De personeelsleden van de ombudsdienst vervullen hun opdracht onder leiding van de ombudsman.
[1 De Vlaamse ombudsman is belast met het goed beheer van de Vlaamse ombudsdienst.]1
De personeelsleden van de ombudsdienst hebben in de uitoefening van ombudstaken dezelfde bevoegdheden als de Vlaamse ombudsman.
----------
(1)<DVR 2012-11-09/07, art. 9, 008; Inwerkingtreding : 20-12-2012>
Art.22. De Vlaamse ombudsman stelt een huishoudelijk reglement op voor de werking van zijn diensten. Dat reglement wordt door het Vlaams Parlement goedgekeurd en gepubliceerd in het Belgisch Staatsblad.
Art. 22bis. <Ingevoegd bij DVR 2005-07-15/52, art. 11; Inwerkingtreding : 19-09-2005> Het Vlaams Parlement bepaalt de vestigingsplaats van de Vlaamse ombudsdienst.
Art. 22ter. [1 De Vlaamse ombudsdienst en het Vlaams Parlement kunnen onderling samenwerken.
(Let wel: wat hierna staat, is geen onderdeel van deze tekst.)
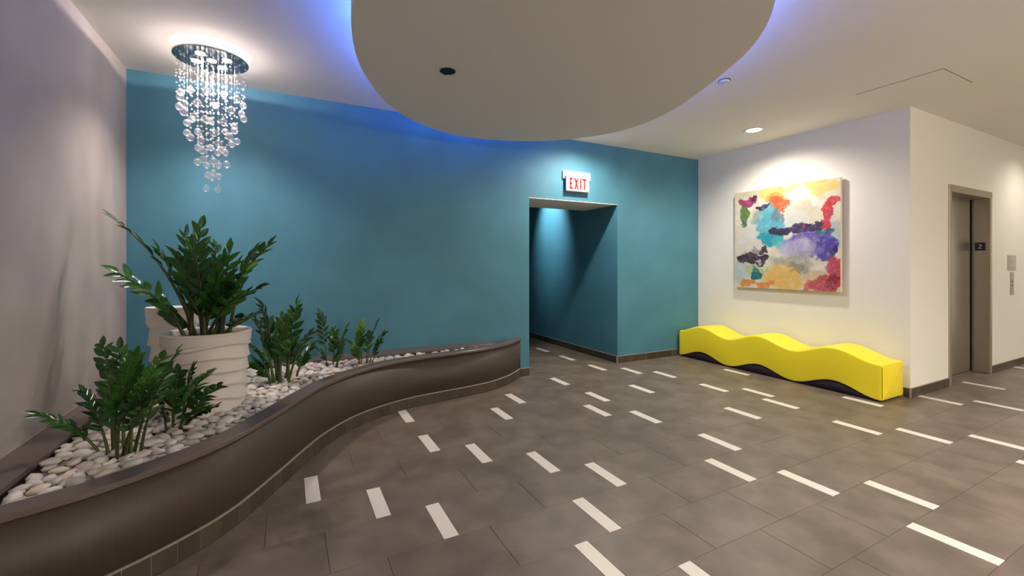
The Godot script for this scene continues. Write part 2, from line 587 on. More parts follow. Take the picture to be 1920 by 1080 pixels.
func floor_tiles() -> void:
	var f := struct_group("floor", "taupe tiled floor with scattered white accent strips", "floor")
	put("slab", box_mesh(Vector3(X_LEFT - 0.16, -0.15, -8.76), Vector3(X_END + 0.16, -0.0025, Z_FRONT + 0.16)), M["dark grout"], f)
	var outline: PackedVector2Array = floor_outline()[0]
	var rows := {-1: [1.25, 2.825, 4.385], 0: [-0.02, 1.568, 3.148, 4.715], 1: [1.245, 2.818, 4.385, 5.94], 2: [1.462, 2.547, 4.12, 5.67, 6.77, 8.35], 3: [0.715, 1.792, 2.875, 4.95], 4: [0.455, 1.53, 3.615, 4.18], 5: [0.135, 1.2, 2.775, 4.335], 6: [0.94, 2.508, 4.08], 7: [1.7, 2.77, 3.36, 4.915], 8: [0.928, 2.01, 4.045], 9: [2.75, 3.82], 10: [3.545], 12: [3.525], 14: [3.52]}
	var shapes := []
	for k in range(-17, 24):
		var z1 := -1.041 - 0.3258 * k
		var z0 := z1 - 0.3258
		var strips: Array = rows.get(k, [])
		if strips.is_empty() and k < -1:
			var x := X_LEFT + fposmod(k * 0.53, 1.57)
			while x < X_END:
				strips.append(x)
				x += 1.575
		var pieces := []   # [x0, x1, accent]
		var start := X_LEFT - 1.0 + fposmod(k * 0.21, 0.5)
		var last: float = start
		if strips.size():
			last = strips[0] - 0.0395
			while last > X_LEFT - 0.6:
				pieces.append([last - 0.508, last, false])
				last -= 0.508
			for i in strips.size():
				var s: float = strips[i]
				pieces.append([s - 0.0395, s + 0.0395, true])
				var to: float = strips[i + 1] - 0.0395 if i + 1 < strips.size() else s + 0.0395 + 0.508 * 30
				var n := maxi(1, roundi((to - s - 0.0395) / 0.508))
				var w := (to - s - 0.0395) / n
				for j in n:
					pieces.append([s + 0.0395 + w * j, s + 0.0395 + w * (j + 1), false])
		else:
			while last < X_END + 0.5:
				pieces.append([last, last + 0.508, false])
				last += 0.508
		for p in pieces:
			if p[1] < X_LEFT or p[0] > X_END:
				continue
			var g := 0.001
			var rect := PackedVector2Array([Vector2(p[0] + g, z0 + g), Vector2(p[1] - g, z0 + g), Vector2(p[1] - g, z1 - g), Vector2(p[0] + g, z1 - g)])
			for poly in Geometry2D.intersect_polygons(rect, outline):
				if Geometry2D.is_polygon_clockwise(poly) and false:
					continue
				var c := Vector2((p[0] + p[1]) / 2, (z0 + z1) / 2)
				var away := c.length()
				var ahead := c.x * 0.4602 - c.y * 0.8878
				var side := c.x * 0.8878 + c.y * 0.4602
				var seen := ahead > 0.7 and absf(side) < ahead * 1.3 + 0.5
				shapes.append([away if seen else 100.0 + away, poly, p[2]])
	shapes.sort_custom(func(a, b): return a[0] < b[0])
	var rest := Shape.new()
	var rest_accent := Shape.new()
	var n := 0
	var n_rest := 0
	var na := 0
	for s in shapes:
		if s[1].size() < 3:
			continue
		if s[2]:
			if s[0] < 100.0:
				put("accent_strip", Shape.new().prism(s[1], -0.004, 0.0004, 0.0008).done(), M["accent tile"], f)
			else:
				rest_accent.prism(s[1], -0.004, 0.0004)
				na += 1
		elif s[0] < 100.0 and n < 298:
			put("floor_tile", Shape.new().prism(s[1], -0.004, 0.0, 0.001).done(), M["floor tile %d" % rng.randi_range(0, 3)], f)
			n += 1
		else:
			rest.prism(s[1], -0.004, 0.0)
			n_rest += 1
	if n_rest:
		put("outer_tiles", rest.done(), M["floor tile 0"], f).set_meta("kind", "stuff")
	if na:
		put("outer_strips", rest_accent.done(), M["accent tile"], f).set_meta("kind", "stuff")
	print("tiles ", n, " rest ", n_rest)

# ---------------------------------------------------------------- the planter

func planter() -> void:
	var t := thing("planter", Vector3.ZERO, "low curving brown planter wall with a dark cap along the teal wall", "planter")
	var line := curve_points(0.03)
	var face_ := offset(line, 0.016)
	var inner := offset(line, 0.112)
	put("wall_panel", Shape.new(true).strip(face_, offset(line, 0.08), 0.0, 0.432).done(), M["planter laminate"], t)
	var n := line.size()
	var lim := PackedVector2Array()
	for p in inner:
		lim.append(Vector2(maxf(p.x, X_LEFT + 0.001), maxf(p.y, Z_BACK + 0.002)))
	put("cap", Shape.new().strip(line, lim, 0.43, 0.455, 0.003).done(), M["planter cap"], t)
	# ledges on the two walls
	put("ledge", box_mesh(Vector3(X_LEFT + 0.002, 0.43, -4.325), Vector3(-0.985, 0.4545, -2.19), 0.002), M["planter cap"], t)
	put("ledge", box_mesh(Vector3(X_LEFT + 0.002, 0.43, Z_BACK + 0.002), Vector3(2.08, 0.4545, -4.325), 0.002), M["planter cap"], t)
	put("liner", box_mesh(Vector3(X_LEFT + 0.002, 0.3, -4.33), Vector3(-0.99, 0.43, -2.2)), M["liner"], t)
	put("liner", box_mesh(Vector3(X_LEFT + 0.002, 0.3, Z_BACK + 0.002), Vector3(1.85, 0.43, -4.33)), M["liner"], t)
	put("caulk_line", box_mesh(Vector3(X_LEFT + 0.001, 0.453, -4.4), Vector3(X_LEFT + 0.006, 0.4595, -2.1)), M["light grout"], t)
	# soil bed
	var bed := PackedVector2Array()
	for p in offset(line, 0.07):
		bed.append(Vector2(maxf(p.x, X_LEFT + 0.01), maxf(p.y, Z_BACK + 0.01)))
	bed.append(Vector2(X_LEFT + 0.01, Z_BACK + 0.01))
	put("soil", Shape.new().prism(bed, 0.3, 0.392).done(), M["soil"], t)
	# tile base
	var total := 0.0
	for i in n - 1:
		total += line[i].distance_to(line[i + 1])
	var fine := curve_points(0.0125)
	var per := 8
	var i0 := 0
	var k := 0
	var back := offset(fine, 0.0155)
	while i0 < fine.size() - 1:
		var i1 := mini(i0 + per, fine.size() - 1)
		var a := fine.slice(i0, i1 + 1)
		var b := back.slice(i0, i1 + 1)
		var d0 := (a[1] - a[0]).normalized() * 0.0013
		a[0] += d0
		b[0] += d0
		var d1 := (a[-1] - a[-2]).normalized() * 0.0013
		a[a.size() - 1] -= d1
		b[b.size() - 1] -= d1
		var pick: int = [0, 1, 2, 0, 2, 1, 1][k % 7]
		put("base_tile", Shape.new().strip(a, b, 0.001, 0.091, 0.001).done(), M["base tile %d" % pick], t)
		i0 = i1
		k += 1
	put("grout_line", Shape.new().strip(offset(fine, 0.0022), offset(fine, 0.017), 0.001, 0.0955, 0.001).done(), M["light grout"], t)


func bed_polygon() -> PackedVector2Array:
	var out := PackedVector2Array()
	for p in offset(curve_points(0.05), 0.118):
		if p.x > -0.98 and p.y > -4.32:
			out.append(p)
	out.append(Vector2(2.0, -4.318))
	out.append(Vector2(-0.98, -4.318))
	return out


func pebble_mesh(seed_: int) -> ArrayMesh:
	var nz := FastNoiseLite.new()
	nz.seed = seed_
	nz.frequency = 0.7
	var s := Shape.new(true)
	var p := func(i: int, j: int) -> Vector3:
		var th := PI * i / 9.0
		var ph := TAU * (j % 12) / 12.0
		var d := Vector3(sin(th) * cos(ph), cos(th), sin(th) * sin(ph))
		return d * (1.0 + 0.28 * nz.get_noise_3dv(d * 1.4))
	for i in 9:
		for j in 12:
			if i > 0:
				s.tri(p.call(i, j), p.call(i, j + 1), p.call(i + 1, j + 1))
			if i < 8:
				s.tri(p.call(i, j), p.call(i + 1, j + 1), p.call(i + 1, j))
	return s.done()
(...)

Die samenwerking mag geen afbreuk doen aan de autonome werking van de Vlaamse ombudsdienst. De inhoud van de samenwerking wordt vastgelegd in een door beide partijen ondertekend protocol.]1
----------
(1)<Ingevoegd bij DVR 2012-11-09/07, art. 10, 008; Inwerkingtreding : 20-12-2012>
Art. 22quater. [1 De Vlaamse ombudsman is verantwoordelijk voor de zorg en organiseert het beheer van het archief van de ombudsdienst.
De archiefzorg en de uitvoering van het archiefbeheer, alsook de toegang tot de archiefdocumenten verlopen volgens de standaarden en praktijken die het Vlaams Parlement hanteert voor zijn archief.
De archiefselectielijsten worden op voorstel van de Vlaamse ombudsman goedgekeurd door het Vlaams Parlement of een door het Vlaams Parlement aangewezen orgaan.]1
----------
(1)<Ingevoegd bij DVR 2012-11-09/07, art. 11, 008; Inwerkingtreding : 20-12-2012>
Art. 22quinquies. [1 Voor de geschillen en de handelingen waarvan het voorwerp tot de bevoegdheid behoort van de Vlaamse ombudsman wordt de Vlaamse Gemeenschap of het Vlaamse Gewest in en buiten rechte vertegenwoordigd door de Vlaamse ombudsman.]1
----------
(1)<Ingevoegd bij DVR 2012-11-09/07, art. 12, 008; Inwerkingtreding : 20-12-2012>
Art.22sexies. [1 Een conflict over de uitvoering van een private huurovereenkomst met betrekking tot een woning of een deel van een woning waarin de huurder zijn hoofdverblijfplaats heeft, kan door de huurder of verhuurder voor bemiddeling aan de ombudsman worden voorgelegd. De ombudsman is alleen bevoegd als de verzoekende partij motiveert dat het conflict aan de coronacrisis te wijten is.
De bemiddeling van de ombudsman is een aanvulling op de bestaande dienstverlening van instanties die actief zijn op het gebied van huurbemiddeling.
Het bemiddelingsmandaat is beperkt tot problemen die voor 1 oktober 2020 bij de ombudsman worden aangemeld.]1
----------
(1)<Ingevoegd bij DVR 2020-05-08/04, art. 16, 010; Inwerkingtreding : 08-05-2020>
Art.22septies. [1 De Vlaamse ombudsman die in dienst is op de dag van de inwerkingtreding van het decreet van 8 mei 2020 tot wijziging van enkele bepalingen in verband met de selectie en de evaluatie van de kinderrechtencommissaris, de Vlaamse ombudsman en de directeur van het Vlaams Vredesinstituut en tot instelling bij de Vlaamse ombudsdienst van een coronagebonden bemiddelingsopdracht inzake woninghuurovereenkomsten, behoudt het salaris van een statutair personeelslid van rang A3 van het Vlaams Parlement tot hij uit dienst treedt.]1
----------
(1)<Ingevoegd bij DVR 2020-05-08/04, art. 17, 010; Inwerkingtreding : 08-05-2020>
Art. 23. Dit decreet treedt in werking op 1 september 1998.